Monday, September 6, 2010

Canvas and lies

The red paint splashed on her, trying to dry, its way permanent to the skin. Dripping from red hair on to my cheeks seeping into the between and betwixt
In each crease did I feel it tickle down.

Today was red. The drugs unfortunately enhanced the hues. And afterwards I was still sicken with red. Ugly staining red. It smelled of death and decay. Putrid with its presence on my flesh.

Bright fucking red. Powerful and obtrusive. It was until I was given green, and blue and orange. Purples, and yellow, yes sweet sickening yellow I miss you also. More than lavender, and black, silver, white and amber.

Pink, indigo, Oh god, magenta and lilac.

Finally! I took a shower and watched it wash down the drain. No more red. Red. Red. Red Trying to dry, dry, dry its way permanent on my skin.

Tuesday, August 24, 2010

Phone calls,

You abandoned me in my own world. Left me to be my own guide and yet have to nerve to call me your shining star. Your goddamn hero. I think not. You say I have to hold your hand to keep you from going under, the very hands that let me go under.

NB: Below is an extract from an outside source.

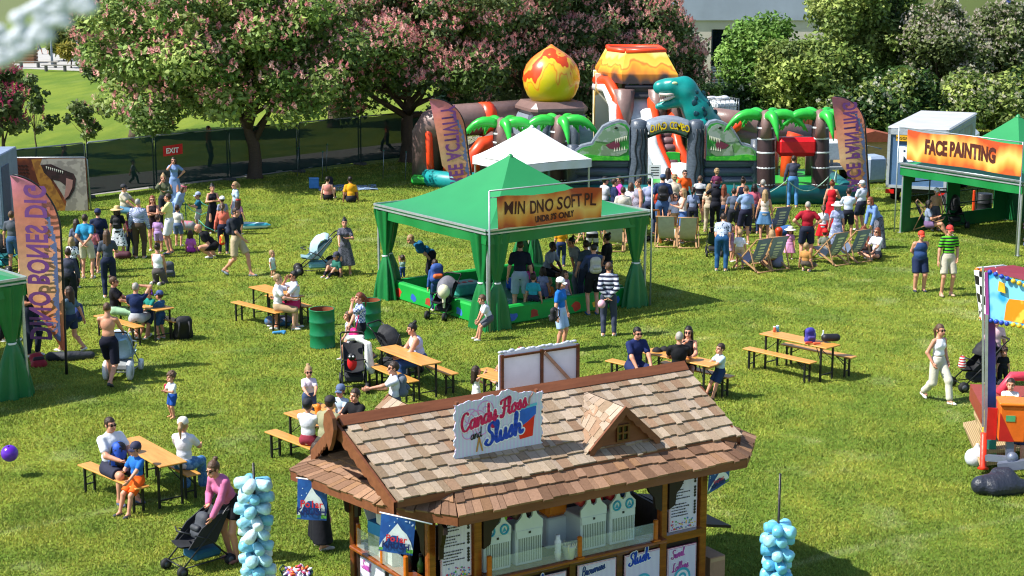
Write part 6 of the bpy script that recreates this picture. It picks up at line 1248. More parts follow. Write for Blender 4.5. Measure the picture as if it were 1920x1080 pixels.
# hanging pennants
def pennant(lb, P0, P1, h, sk, arm):
    o = thing('hanging_pennant', lb, 'pennant', P0, 0, 'blue pennants hung from the kiosk eaves'); d = P1 - P0; w_ = Vector((d.x, d.y, 0)).length; o.rotation_euler = (0, 0, math.atan2(d.y, d.x)); dz = d.z
    sh = lambda u, v: Vector((u * w_ + sk * (1 - v), -.015 * math.sin(u * 4), dz * u - h * (1 - v) + .03 * u * (1 - v)))
    b = MB(); b.grid(sh, 8, 8); b.grid(lambda u, v: sh(1 - u, v) + Vector((0, .006, 0)), 8, 8); c = b.build('cloth', mat('#17458c', .5, 'camo', '#1c5098', 6., bump=.05), o)
    def dec(nm, pts_, m_, y): b = MB(); b.add([sh(*q) + Vector((0, y, 0)) for q in pts_], [tuple(range(len(pts_)))]); b.build(nm, m_, c)
    dec('printed_mountain', [(.0, .1), (1., .14), (.92, .36), (.78, .58), (.64, .68), (.5, .84), (.34, .62), (.1, .3)], mat('#dfe6ee', .5, bump=0), -.006); dec('printed_green', [(0, .0), (1, .0), (1, .16), (0, .1)], mat('#5c9c44', .5, bump=0), -.008); dec('printed_base', [(0, .0), (1, .0), (1, .05), (0, .03)], mat('#17458c', .5, bump=0), -.0095)
    b = MB(); g = random.Random(int(w_ * 1000))
    for i in range(9): u, v = g.uniform(.05, .95), g.uniform(.6, .97); b.add([sh(u, v) + Vector((.008 * math.cos(k * 1.05), -.005, .008 * math.sin(k * 1.05))) for k in range(6)], [tuple(range(6))])
    b.build('printed_snow', mat('#b8cce4', .5, bump=0), c)
    sl_ = math.atan2(dz, w_)
    for s, v, m_, bo in (('Po1ar', .33, mat('#c8202c', .5, bump=0), .02), ('KRUSH', .14, mat('#131c58', .5, bump=0), .03)): text(c, s, Matrix.Translation(sh(.5, v) + Vector((0, -.012, 0))) @ Matrix.Rotation(-sl_ - R(5), 4, 'Y'), h * .17, m_, bold=bo, sx=.95)
    b = MB(); b.tube([(-.02, 0, .01), (w_ + arm, 0, dz * (w_ + arm) / w_ + .01)], .008, 0, 6); b.build('arm', WHT, o)
def kpx(px, py, u=None, v=None):
    r = ray(px, py); n_ = KV if v is not None else KU; k = (v if v is not None else u) + (KV if v is not None else KU).dot(Vector((KA.x, KA.y, 0))); t = k / r.dot(n_); return Vector((r.x * t, r.y * t, CAMH + r.z * t))
p = kpx(715, 962, v=.25); pennant('blue pennant hanging at the front left corner of the kiosk', p, p + Vector((.40, -.05, -.08)), .46, -.04, .2)
p = kpx(558, 897, v=2.3); pennant('blue pennant hanging at the far left corner of the kiosk', p, p + Vector((.38, -.05, -.04)), .54, -.02, .1)
p = kpx(1330, 886, v=.45); pennant('blue pennant hanging at the right end of the kiosk', p, p + Vector((.30, .1, .12)), .30, -.02, .05)
# candyfloss bags on poles, tub of sweets
def bagpole(lb, P0, ztop, zb, rad, n, cols, seed):
    o = thing('candyfloss_stand', lb, 'candyfloss stand', P0); b = MB(); b.tube([(0, 0, 0), (0, 0, ztop)], .016, 0, 8); b.lathe([(.2, 0), (.2, .03), (.03, .05)], 0, 16); b.build('pole', mat('#141416', .4), o); g = random.Random(seed)
    for i in range(n):
        z = .25 + (zb - .25) * (i // 5) / ((n - 1) // 5); a = i * 1.2566 + (i // 5) * .63 + g.uniform(-.15, .15); r = rad * g.uniform(.8, 1.1); c = Vector((r * math.cos(a), r * math.sin(a), z + g.uniform(-.02, .02))); b = MB(); s_ = g.uniform(.85, 1.1); X = Vector((math.cos(a), math.sin(a), g.uniform(-.2, .15))).normalized()
        Xt = Vector((X.x, X.y, g.uniform(-.35, .35))).normalized(); b.tube([c - Xt * .12 * s_, c - Xt * .10 * s_, c + Xt * .07 * s_, c + Xt * .10 * s_, c + Xt * .105 * s_], [.03, .075 * s_, .078 * s_, .06 * s_, .02], 0, 10, smooth=True); b.build('candyfloss_bag', mat(g.choice(cols), .25, 'plain', '#ffffff', 12., bump=.35, var=.15, spec=.6), o)
q = at(475, 868, 2.35); bagpole('pole covered in pale blue and white candyfloss bags left of the kiosk', Vector((q.x, q.y, 0)), 2.35, 2.08, .15, 60, ['#a9d4e4', '#8cc6de', '#cfe6ee', '#6fb6d4'], 1)
q = at(1463, 888, 2.35); bagpole('pole with deep sky blue candyfloss bags at the bottom right of the kiosk', Vector((q.x, q.y, 0)), 2.35, 1.62, .11, 50, ['#62b4da', '#78c2e2', '#56a8d2', '#94d0ea'], 2)
q = at(557, 1072, .38); o = thing('sweets_tub', 'dark green tub of wrapped sweets on the grass left of the kiosk', 'tub', Vector((q.x, q.y, 0))); b = MB(); b.lathe([(.17, 0), (.215, .36), (.225, .37), (.2, .35)], 0, 20, cap=False); b.lathe([(.17, .0), (.17, .01)], 0, 20); b.build('bucket', mat('#173c2c', .5), o); b = MB(); g = random.Random(6)
for i in range(60): a = g.uniform(0, 6.28); r = .18 * g.random() ** .5; b.ball((r * math.cos(a), r * math.sin(a), .33 + g.uniform(0, .09)), (.05, .022, .02), i % 5, 6, 4, rot=Matrix.Rotation(g.uniform(0, 3), 3, 'Z') @ Matrix.Rotation(g.uniform(-1, 1), 3, 'Y'))
b.build('sweets', [mat(c, .35, bump=0) for c in ('#c4c8d8', '#d0507c', '#e06a34', '#8a78c0', '#d8d8e4')], o); b = MB(); b.tube([(-.21, 0, .36), (-.24, 0, .42), (-.2, .04, .46), (-.15, .08, .4)], .014, 0, 6); b.build('handle', mat('#173c2c', .5), o)
q = kw(4.5, .95); o = thing('cardboard_carton', 'brown cardboard carton standing at the right end of the kiosk', 'box', q, KY); b = MB(); b.box((0, 0, .28), (.26, .4, .56)); b.build('carton', mat('#a88468', .8), o); b = MB(); b.box((0, -.202, .52), (.25, .004, .05)); b.build('tape', mat('#b89a78', .4), o)
# ---------------------------------------------------------------- folding beer tables and benches
PINE = mat('#d19a4e', .38, 'wood', '#b87c34', 4., bump=.08, spec=.5); BLK = mat('#14161a', .45, bump=0)
def trestle(name, label, cat, w_, hgt, leg_in, group):
    o = thing(name, label, cat, (0, 0, 0), 0, group); b = MB(); b.box((0, 0, hgt - .014), (1.78, w_, .028), bev=.008); b.build('top' if cat == 'table' else 'seat', PINE, o)
    for sx in (-1, 1):
        for sy in (-1, 1): b = MB(); b.box((sx * (.89 - leg_in), sy * (w_ / 2 - .04), (hgt - .03) / 2), (.035, .035, hgt - .03)); b.build('leg', BLK, o)
        b = MB(); x = sx * (.89 - leg_in); b.bar((x, -w_ / 2 + .05, hgt - .06), (x, w_ / 2 - .05, hgt - .06), .025); b.bar((x, -w_ / 2 + .05, .14), (x, w_ / 2 - .05, .14), .02); b.bar((x, -w_ / 2 + .05, hgt * .55), (x - sx * .3, 0, hgt - .04), .014); b.bar((x, w_ / 2 - .05, hgt * .55), (x - sx * .3, 0, hgt - .04), .014); b.build('folding_brace', BLK, o)
    return o
_tr = {}
def place_trestle(kind, pa, pb, label):
    h = .76 if kind == 'beer_table' else .46; a, e = at(*pa, h), at(*pb, h); c = (a + e) / 2; d = e - a; rz = math.atan2(d.y, d.x); grp = 'folding beer tables on the grass' if kind == 'beer_table' else 'folding benches beside the beer tables'
    if kind not in _tr: o = _tr[kind] = trestle(kind, label, 'table' if kind == 'beer_table' else 'bench', .48 if kind == 'beer_table' else .25, h, .16, grp)
    else: o = copy_tree(_tr[kind])
    o.location = (c.x, c.y, 0); o.rotation_euler = (0, 0, rz); o['label'] = label; return c, rz
def set_of(name, A, B, b1, b2):
    c, rz = place_trestle('beer_table', A, B, name[0])
    for b_, lb in ((b1, name[1]), (b2, name[2])):
        if b_ is None: continue
        if not isinstance(b_[1], (int, float)): place_trestle('folding_bench', *b_, lb)
        else:              # one seen end, laid parallel to its table
            e = at(*b_[0], .46); d = Vector((math.cos(rz), math.sin(rz), 0)) * b_[1] * .89; q = e - d; o = copy_tree(_tr['folding_bench']); o.location = (q.x, q.y, 0); o.rotation_euler = (0, 0, rz); o['label'] = lb
set_of(('empty pine beer table carrying a purple rucksack', 'empty bench in front of the beer table with the purple rucksack', 'empty bench behind the beer table with the purple rucksack'), (1447, 624), (1552, 647), ((1408, 653), (1516, 677)), ((1479, 645), (1590, 667)))
set_of(('pine beer table with the white polo shirt man at its left', 'bench under the white polo shirt man and the boy in orange shorts', 'bench under the woman with the white cap'), (240, 823), (322, 868), ((163, 870), (262, 911)), ((364, 890), 1))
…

I hate looking at you and seeing the absolute adoration on your face. You love me so much dont you? Are you happy that in me, you see the only good you have ever had in your shit life?

Its true, that everything you touch is ruined instantly. Leaving in your wake a trailing sea of infantile tears, no matter where you wander. Is that why you stayed away after I drowned in my own sea?

Just because I was pulled up just in time dont mean you didnt ruin me. I'm just dissolving at the bottom.

Monday, August 23, 2010

Master of Cupcakes in the kitchen.

I lick the batter off my lips right before I orgasmed for the second time. On the kitchen floor, wrapped up in flour and sugar. My skin was moist and warm as the heat rose over my legs. Smirking I laid and basked in my naughtiness.

My is phone ringing and the dog barking, everything around me was chaos but at the moment, bliss and afterglow had me deliciously exhausted. I do not want to move from my cozy placement. But I had to because the timer to the oven with my cupcakes just went off. I will definitely bake more often in the future, if this is the yummy results.